Task: All of the material below is to be returned exactly.

Provided entries:
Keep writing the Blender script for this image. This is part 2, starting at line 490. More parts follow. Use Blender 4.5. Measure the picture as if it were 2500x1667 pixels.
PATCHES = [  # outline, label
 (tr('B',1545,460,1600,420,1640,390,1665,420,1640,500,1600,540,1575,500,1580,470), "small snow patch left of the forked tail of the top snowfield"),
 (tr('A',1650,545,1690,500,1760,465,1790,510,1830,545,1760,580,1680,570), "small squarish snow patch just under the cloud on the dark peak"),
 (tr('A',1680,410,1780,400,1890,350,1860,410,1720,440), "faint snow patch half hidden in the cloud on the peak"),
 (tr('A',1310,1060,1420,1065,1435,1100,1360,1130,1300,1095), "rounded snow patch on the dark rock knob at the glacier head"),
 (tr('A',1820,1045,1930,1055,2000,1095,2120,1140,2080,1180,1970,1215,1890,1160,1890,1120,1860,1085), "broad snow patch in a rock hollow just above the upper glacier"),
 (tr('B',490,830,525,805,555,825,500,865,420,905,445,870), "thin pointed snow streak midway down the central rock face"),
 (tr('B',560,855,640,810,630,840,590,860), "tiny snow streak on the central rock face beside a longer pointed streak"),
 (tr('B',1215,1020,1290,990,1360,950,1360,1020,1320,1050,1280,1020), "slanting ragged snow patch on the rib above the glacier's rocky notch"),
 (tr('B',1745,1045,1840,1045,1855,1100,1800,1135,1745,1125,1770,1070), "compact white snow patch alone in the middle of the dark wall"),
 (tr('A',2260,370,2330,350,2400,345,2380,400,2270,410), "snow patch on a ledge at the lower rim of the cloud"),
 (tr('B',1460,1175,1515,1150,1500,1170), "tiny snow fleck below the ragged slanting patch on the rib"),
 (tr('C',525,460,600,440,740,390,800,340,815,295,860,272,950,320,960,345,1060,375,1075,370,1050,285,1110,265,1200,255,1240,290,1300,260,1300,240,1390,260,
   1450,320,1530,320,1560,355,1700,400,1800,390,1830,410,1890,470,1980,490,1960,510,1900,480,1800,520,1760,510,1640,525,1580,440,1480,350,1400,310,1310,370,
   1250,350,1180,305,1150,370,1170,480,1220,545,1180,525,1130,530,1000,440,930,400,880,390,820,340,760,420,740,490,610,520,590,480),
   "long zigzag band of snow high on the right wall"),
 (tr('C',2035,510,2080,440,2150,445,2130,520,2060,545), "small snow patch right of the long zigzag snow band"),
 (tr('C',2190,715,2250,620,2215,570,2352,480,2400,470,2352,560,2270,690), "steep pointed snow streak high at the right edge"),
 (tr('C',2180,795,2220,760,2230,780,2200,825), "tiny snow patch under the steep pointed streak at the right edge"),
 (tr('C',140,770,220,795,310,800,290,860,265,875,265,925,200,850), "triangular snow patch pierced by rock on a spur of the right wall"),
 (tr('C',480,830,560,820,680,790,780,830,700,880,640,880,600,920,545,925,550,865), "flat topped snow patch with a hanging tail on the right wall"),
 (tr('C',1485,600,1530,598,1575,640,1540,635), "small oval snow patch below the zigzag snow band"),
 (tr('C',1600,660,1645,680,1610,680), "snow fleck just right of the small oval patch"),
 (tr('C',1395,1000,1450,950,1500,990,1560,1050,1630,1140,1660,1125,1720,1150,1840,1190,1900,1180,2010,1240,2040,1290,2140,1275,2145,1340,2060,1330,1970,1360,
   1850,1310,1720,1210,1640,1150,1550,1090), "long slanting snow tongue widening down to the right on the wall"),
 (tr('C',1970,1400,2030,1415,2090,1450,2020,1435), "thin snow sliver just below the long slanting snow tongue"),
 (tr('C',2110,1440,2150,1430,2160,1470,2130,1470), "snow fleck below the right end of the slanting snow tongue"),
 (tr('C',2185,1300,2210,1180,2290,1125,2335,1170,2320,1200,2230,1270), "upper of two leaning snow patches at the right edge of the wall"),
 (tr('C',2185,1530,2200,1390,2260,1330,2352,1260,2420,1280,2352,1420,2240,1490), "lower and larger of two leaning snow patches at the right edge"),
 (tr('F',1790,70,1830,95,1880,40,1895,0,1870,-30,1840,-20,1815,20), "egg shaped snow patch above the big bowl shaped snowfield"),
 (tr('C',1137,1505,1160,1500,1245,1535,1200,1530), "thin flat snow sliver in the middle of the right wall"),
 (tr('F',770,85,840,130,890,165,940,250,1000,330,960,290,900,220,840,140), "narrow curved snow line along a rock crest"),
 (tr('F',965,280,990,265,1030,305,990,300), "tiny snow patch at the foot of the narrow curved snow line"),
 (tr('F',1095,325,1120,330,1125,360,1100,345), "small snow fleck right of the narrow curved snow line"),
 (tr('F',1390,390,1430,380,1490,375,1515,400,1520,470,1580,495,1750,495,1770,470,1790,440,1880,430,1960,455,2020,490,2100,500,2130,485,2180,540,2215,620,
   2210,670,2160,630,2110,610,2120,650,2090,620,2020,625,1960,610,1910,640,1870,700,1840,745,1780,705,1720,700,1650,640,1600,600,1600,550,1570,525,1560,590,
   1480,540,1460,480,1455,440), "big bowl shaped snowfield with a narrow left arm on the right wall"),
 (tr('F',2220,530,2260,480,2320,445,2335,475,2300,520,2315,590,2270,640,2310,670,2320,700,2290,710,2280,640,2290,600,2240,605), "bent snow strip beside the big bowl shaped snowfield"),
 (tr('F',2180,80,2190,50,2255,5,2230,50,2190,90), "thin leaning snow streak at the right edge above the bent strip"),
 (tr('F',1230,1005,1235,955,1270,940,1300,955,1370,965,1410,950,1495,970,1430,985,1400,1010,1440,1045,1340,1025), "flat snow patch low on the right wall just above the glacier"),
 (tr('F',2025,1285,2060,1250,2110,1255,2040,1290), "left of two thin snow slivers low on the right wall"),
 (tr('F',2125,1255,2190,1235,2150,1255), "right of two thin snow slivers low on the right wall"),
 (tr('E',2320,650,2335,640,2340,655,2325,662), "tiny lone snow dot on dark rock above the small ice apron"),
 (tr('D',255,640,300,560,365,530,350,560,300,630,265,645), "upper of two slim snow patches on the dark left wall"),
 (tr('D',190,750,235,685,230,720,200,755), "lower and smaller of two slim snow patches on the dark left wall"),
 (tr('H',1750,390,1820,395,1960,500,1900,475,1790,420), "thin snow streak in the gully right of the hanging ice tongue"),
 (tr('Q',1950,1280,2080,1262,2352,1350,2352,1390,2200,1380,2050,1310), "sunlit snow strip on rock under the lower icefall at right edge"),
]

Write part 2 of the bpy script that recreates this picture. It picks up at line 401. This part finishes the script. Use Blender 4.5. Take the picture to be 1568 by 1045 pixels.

Solution below:
Keep writing the Blender script for this image. This is part 2, starting at line 490. More parts follow. Use Blender 4.5. Measure the picture as if it were 2500x1667 pixels.
PATCHES = [  # outline, label
 (tr('B',1545,460,1600,420,1640,390,1665,420,1640,500,1600,540,1575,500,1580,470), "small snow patch left of the forked tail of the top snowfield"),
 (tr('A',1650,545,1690,500,1760,465,1790,510,1830,545,1760,580,1680,570), "small squarish snow patch just under the cloud on the dark peak"),
 (tr('A',1680,410,1780,400,1890,350,1860,410,1720,440), "faint snow patch half hidden in the cloud on the peak"),
 (tr('A',1310,1060,1420,1065,1435,1100,1360,1130,1300,1095), "rounded snow patch on the dark rock knob at the glacier head"),
 (tr('A',1820,1045,1930,1055,2000,1095,2120,1140,2080,1180,1970,1215,1890,1160,1890,1120,1860,1085), "broad snow patch in a rock hollow just above the upper glacier"),
 (tr('B',490,830,525,805,555,825,500,865,420,905,445,870), "thin pointed snow streak midway down the central rock face"),
 (tr('B',560,855,640,810,630,840,590,860), "tiny snow streak on the central rock face beside a longer pointed streak"),
 (tr('B',1215,1020,1290,990,1360,950,1360,1020,1320,1050,1280,1020), "slanting ragged snow patch on the rib above the glacier's rocky notch"),
 (tr('B',1745,1045,1840,1045,1855,1100,1800,1135,1745,1125,1770,1070), "compact white snow patch alone in the middle of the dark wall"),
 (tr('A',2260,370,2330,350,2400,345,2380,400,2270,410), "snow patch on a ledge at the lower rim of the cloud"),
 (tr('B',1460,1175,1515,1150,1500,1170), "tiny snow fleck below the ragged slanting patch on the rib"),
 (tr('C',525,460,600,440,740,390,800,340,815,295,860,272,950,320,960,345,1060,375,1075,370,1050,285,1110,265,1200,255,1240,290,1300,260,1300,240,1390,260,
   1450,320,1530,320,1560,355,1700,400,1800,390,1830,410,1890,470,1980,490,1960,510,1900,480,1800,520,1760,510,1640,525,1580,440,1480,350,1400,310,1310,370,
   1250,350,1180,305,1150,370,1170,480,1220,545,1180,525,1130,530,1000,440,930,400,880,390,820,340,760,420,740,490,610,520,590,480),
   "long zigzag band of snow high on the right wall"),
 (tr('C',2035,510,2080,440,2150,445,2130,520,2060,545), "small snow patch right of the long zigzag snow band"),
 (tr('C',2190,715,2250,620,2215,570,2352,480,2400,470,2352,560,2270,690), "steep pointed snow streak high at the right edge"),
 (tr('C',2180,795,2220,760,2230,780,2200,825), "tiny snow patch under the steep pointed streak at the right edge"),
 (tr('C',140,770,220,795,310,800,290,860,265,875,265,925,200,850), "triangular snow patch pierced by rock on a spur of the right wall"),
 (tr('C',480,830,560,820,680,790,780,830,700,880,640,880,600,920,545,925,550,865), "flat topped snow patch with a hanging tail on the right wall"),
 (tr('C',1485,600,1530,598,1575,640,1540,635), "small oval snow patch below the zigzag snow band"),
 (tr('C',1600,660,1645,680,1610,680), "snow fleck just right of the small oval patch"),
 (tr('C',1395,1000,1450,950,1500,990,1560,1050,1630,1140,1660,1125,1720,1150,1840,1190,1900,1180,2010,1240,2040,1290,2140,1275,2145,1340,2060,1330,1970,1360,
   1850,1310,1720,1210,1640,1150,1550,1090), "long slanting snow tongue widening down to the right on the wall"),
 (tr('C',1970,1400,2030,1415,2090,1450,2020,1435), "thin snow sliver just below the long slanting snow tongue"),
 (tr('C',2110,1440,2150,1430,2160,1470,2130,1470), "snow fleck below the right end of the slanting snow tongue"),
 (tr('C',2185,1300,2210,1180,2290,1125,2335,1170,2320,1200,2230,1270), "upper of two leaning snow patches at the right edge of the wall"),
 (tr('C',2185,1530,2200,1390,2260,1330,2352,1260,2420,1280,2352,1420,2240,1490), "lower and larger of two leaning snow patches at the right edge"),
 (tr('F',1790,70,1830,95,1880,40,1895,0,1870,-30,1840,-20,1815,20), "egg shaped snow patch above the big bowl shaped snowfield"),
 (tr('C',1137,1505,1160,1500,1245,1535,1200,1530), "thin flat snow sliver in the middle of the right wall"),
 (tr('F',770,85,840,130,890,165,940,250,1000,330,960,290,900,220,840,140), "narrow curved snow line along a rock crest"),
 (tr('F',965,280,990,265,1030,305,990,300), "tiny snow patch at the foot of the narrow curved snow line"),
 (tr('F',1095,325,1120,330,1125,360,1100,345), "small snow fleck right of the narrow curved snow line"),
 (tr('F',1390,390,1430,380,1490,375,1515,400,1520,470,1580,495,1750,495,1770,470,1790,440,1880,430,1960,455,2020,490,2100,500,2130,485,2180,540,2215,620,
   2210,670,2160,630,2110,610,2120,650,2090,620,2020,625,1960,610,1910,640,1870,700,1840,745,1780,705,1720,700,1650,640,1600,600,1600,550,1570,525,1560,590,
   1480,540,1460,480,1455,440), "big bowl shaped snowfield with a narrow left arm on the right wall"),
 (tr('F',2220,530,2260,480,2320,445,2335,475,2300,520,2315,590,2270,640,2310,670,2320,700,2290,710,2280,640,2290,600,2240,605), "bent snow strip beside the big bowl shaped snowfield"),
 (tr('F',2180,80,2190,50,2255,5,2230,50,2190,90), "thin leaning snow streak at the right edge above the bent strip"),
 (tr('F',1230,1005,1235,955,1270,940,1300,955,1370,965,1410,950,1495,970,1430,985,1400,1010,1440,1045,1340,1025), "flat snow patch low on the right wall just above the glacier"),
 (tr('F',2025,1285,2060,1250,2110,1255,2040,1290), "left of two thin snow slivers low on the right wall"),
 (tr('F',2125,1255,2190,1235,2150,1255), "right of two thin snow slivers low on the right wall"),
 (tr('E',2320,650,2335,640,2340,655,2325,662), "tiny lone snow dot on dark rock above the small ice apron"),
 (tr('D',255,640,300,560,365,530,350,560,300,630,265,645), "upper of two slim snow patches on the dark left wall"),
 (tr('D',190,750,235,685,230,720,200,755), "lower and smaller of two slim snow patches on the dark left wall"),
 (tr('H',1750,390,1820,395,1960,500,1900,475,1790,420), "thin snow streak in the gully right of the hanging ice tongue"),
 (tr('Q',1950,1280,2080,1262,2352,1350,2352,1390,2200,1380,2050,1310), "sunlit snow strip on rock under the lower icefall at right edge"),
]

Write part 2 of the bpy script that recreates this picture. It picks up at line 401. This part finishes the script. Use Blender 4.5. Take the picture to be 1568 by 1045 pixels.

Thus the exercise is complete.